Hugo Boss, however, is the company that has basketball sewn up, working with the Knicks so that during games at Madison Square Gardens, interactive voting is tallied up on the huge screens in categories such as “best-dressed fan”. Boss is involved in so many sports – from golf to tennis to sailing to soccer – that it’s hard to keep track. “And don’t forget we’ve been the sponsor of McLaren at Formula One for 30 years,” says Philipp Wolff, senior vice-president.
So what’s in it for them, besides love? Ketty Maisonrouge of Columbia Business School and president and co-founder of the Luxury Education Foundation explains: “The sports teams selected by the fashion houses are increasingly appealing to men, which follows the movement of a certain masculinisation of fashion, as fashion houses go after this historically less-tapped market. Men feel more confident caring about themselves and their appearance, and fashion brands want to make men even more comfortable with this interest by selecting sports teams that are considered highly masculine.”
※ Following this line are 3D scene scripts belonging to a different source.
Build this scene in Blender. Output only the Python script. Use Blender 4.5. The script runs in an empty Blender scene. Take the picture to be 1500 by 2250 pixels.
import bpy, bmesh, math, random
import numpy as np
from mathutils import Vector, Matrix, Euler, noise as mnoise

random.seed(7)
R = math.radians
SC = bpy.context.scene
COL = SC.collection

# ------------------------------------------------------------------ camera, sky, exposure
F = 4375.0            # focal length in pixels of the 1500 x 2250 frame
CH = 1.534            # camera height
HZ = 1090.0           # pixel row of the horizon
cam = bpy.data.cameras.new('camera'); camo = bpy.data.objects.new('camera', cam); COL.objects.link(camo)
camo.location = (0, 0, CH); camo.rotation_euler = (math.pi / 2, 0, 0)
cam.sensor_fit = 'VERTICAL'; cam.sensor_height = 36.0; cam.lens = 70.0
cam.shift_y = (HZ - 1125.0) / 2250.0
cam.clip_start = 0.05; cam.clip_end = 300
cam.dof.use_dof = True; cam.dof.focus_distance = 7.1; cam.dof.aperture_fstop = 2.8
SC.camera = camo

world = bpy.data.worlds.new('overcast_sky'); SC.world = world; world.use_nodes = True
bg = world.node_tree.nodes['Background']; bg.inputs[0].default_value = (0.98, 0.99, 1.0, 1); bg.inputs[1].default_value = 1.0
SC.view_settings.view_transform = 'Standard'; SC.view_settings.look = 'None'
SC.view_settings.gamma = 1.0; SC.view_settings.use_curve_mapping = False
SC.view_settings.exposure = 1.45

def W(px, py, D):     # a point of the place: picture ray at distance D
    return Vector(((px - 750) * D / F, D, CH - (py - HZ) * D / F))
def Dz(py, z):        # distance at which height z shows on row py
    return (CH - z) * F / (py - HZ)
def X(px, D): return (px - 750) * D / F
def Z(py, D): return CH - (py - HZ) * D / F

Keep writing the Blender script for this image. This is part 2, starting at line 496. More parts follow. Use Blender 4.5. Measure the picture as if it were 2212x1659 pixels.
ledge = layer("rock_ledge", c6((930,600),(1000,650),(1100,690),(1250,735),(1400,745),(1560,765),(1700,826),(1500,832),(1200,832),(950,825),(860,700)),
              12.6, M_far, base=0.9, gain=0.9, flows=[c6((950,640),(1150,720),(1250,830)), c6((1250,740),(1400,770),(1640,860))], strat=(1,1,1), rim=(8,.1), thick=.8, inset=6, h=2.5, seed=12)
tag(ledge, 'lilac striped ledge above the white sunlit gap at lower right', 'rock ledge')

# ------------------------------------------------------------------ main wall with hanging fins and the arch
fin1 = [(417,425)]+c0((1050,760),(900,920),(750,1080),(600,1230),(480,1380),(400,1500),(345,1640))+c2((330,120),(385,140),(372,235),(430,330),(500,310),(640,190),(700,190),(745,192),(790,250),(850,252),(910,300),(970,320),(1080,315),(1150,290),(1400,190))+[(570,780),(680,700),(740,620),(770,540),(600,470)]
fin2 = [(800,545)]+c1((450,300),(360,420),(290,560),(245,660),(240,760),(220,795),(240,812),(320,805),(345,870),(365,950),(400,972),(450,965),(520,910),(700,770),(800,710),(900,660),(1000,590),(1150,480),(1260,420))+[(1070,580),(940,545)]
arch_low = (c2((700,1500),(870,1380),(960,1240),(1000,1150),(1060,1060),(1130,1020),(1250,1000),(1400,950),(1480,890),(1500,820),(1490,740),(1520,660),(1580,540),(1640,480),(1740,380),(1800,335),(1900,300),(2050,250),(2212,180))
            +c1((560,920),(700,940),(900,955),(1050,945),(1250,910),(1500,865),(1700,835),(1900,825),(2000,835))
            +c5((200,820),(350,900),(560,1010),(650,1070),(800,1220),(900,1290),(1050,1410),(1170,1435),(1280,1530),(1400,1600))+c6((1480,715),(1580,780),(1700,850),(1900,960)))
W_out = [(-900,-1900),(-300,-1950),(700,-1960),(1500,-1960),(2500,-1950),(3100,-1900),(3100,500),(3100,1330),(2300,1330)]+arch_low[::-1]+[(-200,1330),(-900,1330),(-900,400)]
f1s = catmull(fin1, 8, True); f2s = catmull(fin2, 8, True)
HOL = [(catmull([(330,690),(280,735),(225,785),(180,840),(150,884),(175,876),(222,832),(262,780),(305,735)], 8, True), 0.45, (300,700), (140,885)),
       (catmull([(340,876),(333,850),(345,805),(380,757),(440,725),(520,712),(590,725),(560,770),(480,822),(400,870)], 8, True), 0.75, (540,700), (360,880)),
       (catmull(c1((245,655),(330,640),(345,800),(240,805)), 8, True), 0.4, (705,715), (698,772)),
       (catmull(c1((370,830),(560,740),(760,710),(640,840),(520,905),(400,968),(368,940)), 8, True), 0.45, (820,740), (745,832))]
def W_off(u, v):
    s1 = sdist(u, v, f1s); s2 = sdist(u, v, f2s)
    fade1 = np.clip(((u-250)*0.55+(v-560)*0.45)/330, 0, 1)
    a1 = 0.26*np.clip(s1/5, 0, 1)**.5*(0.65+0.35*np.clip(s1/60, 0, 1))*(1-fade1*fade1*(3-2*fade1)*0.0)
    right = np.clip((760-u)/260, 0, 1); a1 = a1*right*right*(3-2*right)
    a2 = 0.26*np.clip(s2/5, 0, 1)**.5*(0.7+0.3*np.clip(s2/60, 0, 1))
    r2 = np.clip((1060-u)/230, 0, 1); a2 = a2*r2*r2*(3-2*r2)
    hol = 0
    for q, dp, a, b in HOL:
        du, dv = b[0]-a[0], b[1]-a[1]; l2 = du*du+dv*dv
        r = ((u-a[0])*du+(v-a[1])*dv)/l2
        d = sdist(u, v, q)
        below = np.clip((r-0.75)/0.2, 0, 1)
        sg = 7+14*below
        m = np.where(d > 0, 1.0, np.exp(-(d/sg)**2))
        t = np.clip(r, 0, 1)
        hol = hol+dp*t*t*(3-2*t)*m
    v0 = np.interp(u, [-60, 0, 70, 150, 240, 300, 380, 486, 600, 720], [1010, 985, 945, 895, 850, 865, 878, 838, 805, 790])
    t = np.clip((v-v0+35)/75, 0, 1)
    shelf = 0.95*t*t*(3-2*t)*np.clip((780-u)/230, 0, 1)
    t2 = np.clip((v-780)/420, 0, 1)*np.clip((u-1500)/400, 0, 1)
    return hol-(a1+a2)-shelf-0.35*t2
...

Thus even brands where you think “No, never” have been bitten by the sports bug. The late Franco Moschino, who died in 1994, was a joker, not a jock. Yet which brand has just signed a deal with Aironi, the Italian rugby team formed to take part in this year’s Magners League and Heineken Cup? You guessed it.
“I’m proud that a rugby team chose Moschino to dress its image around the globe,” says Rossella Jardini, Moschino creative director. Consider it their gift to the brand.